The detailed Hungarian GDP data for the first quarter paints a moderately positive picture. The main driver of the accelerated growth rate was the pre-election effect. While the change in power has the potential to result in prolonged momentum, there are also risks to the downside.
Hungary’s growth picked up in the first quarter, but much of the strength appears driven by temporary, pre-election factors rather than a clear, sustained recovery. Our latest economic growth forecast for 2026 projects a 1.5% increase. This generally gloomy outlook is partly due to the impact of the energy price shock, and partly due to the fading of the one-off factors seen in the first quarter. Overall, consumption could drive the Hungarian economy this year, while investment may show modest growth and net exports could significantly hinder GDP expansion.
One-offs in the present, threats in the future
Based on the detailed data, the outlook for the Hungarian economy has not changed much. A number of specific positive factors are emerging that are behind the strong economic performance. Whether the surge in consumption proves sustainable depends on how long the 'honeymoon period' lasts. For now, however, consumer confidence continues to rise, which is certainly a positive sign. Stagnation in investment is preferable to a sustained decline. However, the review and temporary suspension of certain public investments by the previous administration could lead to a downturn in the short term, before investment activity begins to pick up towards the end of the year. Moreover, export growth may be limited by geopolitical uncertainty, rising production costs and potential supply chain issues due to the effective closure of the Strait.
Real GDP in Hungary (2021 = 100%)

Hungarian economy starts finding its momentum
The Hungarian Central Statistical Office (HCSO) has not revised its flash first-quarter GDP figures. The Hungarian economy continued to grow by 0.8% on a quarterly basis in the January–March period. The seasonally and calendar-adjusted year-on-year index shows an increase of 1.7%. Over the past four quarters, the Hungarian economy has shown growth on a quarterly basis but has also grown in five of the past six quarters. Based on this, it can be concluded that the Hungarian economy has finally emerged from a prolonged period of stagnation.
Hungarian GDP growth

Detailed data on quarter-on-quarter changes
First, we will examine the most important quarterly growth indicators. On the production side, agriculture expanded significantly. Although it accounts for only a small proportion of the overall economy, this contributed to the strong start to the year. Meanwhile, the industrial sector grew by 1.1%, which was broadly in line with expectations based on monthly industrial production data, especially given its strong performance in March. The construction sector showed a significant decline, also in line with monthly data.
The service sector as a whole performed well too, with growth observed in nearly every sub-sector, with a few exceptions. There was a particularly significant surge in professional, scientific and technical activities. This may be partly due to technical orders related to the “Home Start” programme and partly due to the increase in marketing and research activities ahead of the elections. Additionally, the “accounting rush”, which is typically observed every four years at this time, may have played a role in ensuring that government payments could be made on time before the election. The drastic increase in the budget deficit in March supports this idea.
Contributions to GDP growth – production side (% YoY)

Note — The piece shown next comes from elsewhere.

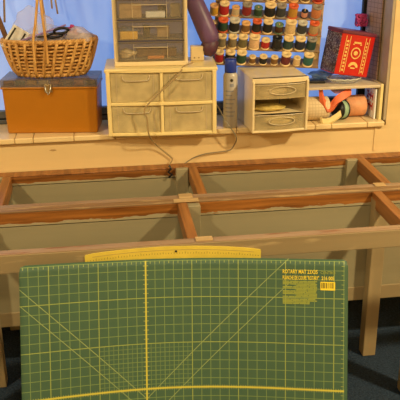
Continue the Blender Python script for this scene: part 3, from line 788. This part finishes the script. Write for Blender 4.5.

The performance on the production side is largely reflected on the expenditure side. Industry expanded substantially, and industrial exports grew accordingly on a quarterly basis. Although this expansion amounts to only 0.7%, it is the most dynamic growth rate of the past three and a half years. Gross capital formation also surged significantly, with gross inventory rising by 9% compared to the last quarter of 2025, while investment activity stagnated. In other words, growth is the result of the inventory effect. This may be due to the launch of new production capacities, where initial production or test runs are aimed at building inventory rather than generating sales for now. Furthermore, investments that are essentially complete but have not yet been phased into the books may also have been accounted for here.
The country’s energy consumption surged at the beginning of the year due to the extreme cold weather, leading to a significant increase in goods imports on a quarterly basis. Last and most importantly, the real driving force behind economic growth was consumption. At 1.5%, the quarterly increase was the highest growth rate since the third quarter of 2024. This surge comes from slowly rising consumer confidence combined with a significant increase in real disposable income.
Contributions to GDP growth – expenditure side (% YoY)

Positive signs from most of the sectors
As for the traditional year-on-year growth indicators, all sectors except construction and real estate activities expanded, thereby contributing to GDP growth of 1.7% to varying degrees. While the 2.3% growth in services can be described as strong, the 1.3% growth in manufacturing also represents a significant improvement.
Based on year-on-year indices, domestic demand increased significantly in the first quarter of 2026, while exports continued to shrink and imports grew substantially. In other words, the structure of economic growth has not changed compared to recent quarters; it has simply become more imbalanced. Net exports alone slowed the economy’s year-on-year performance by 4.5ppt, a figure offset by a 6.2ppt contribution from domestic demand. Consumption and inventory accumulation provided nearly equal contributions as drivers of growth.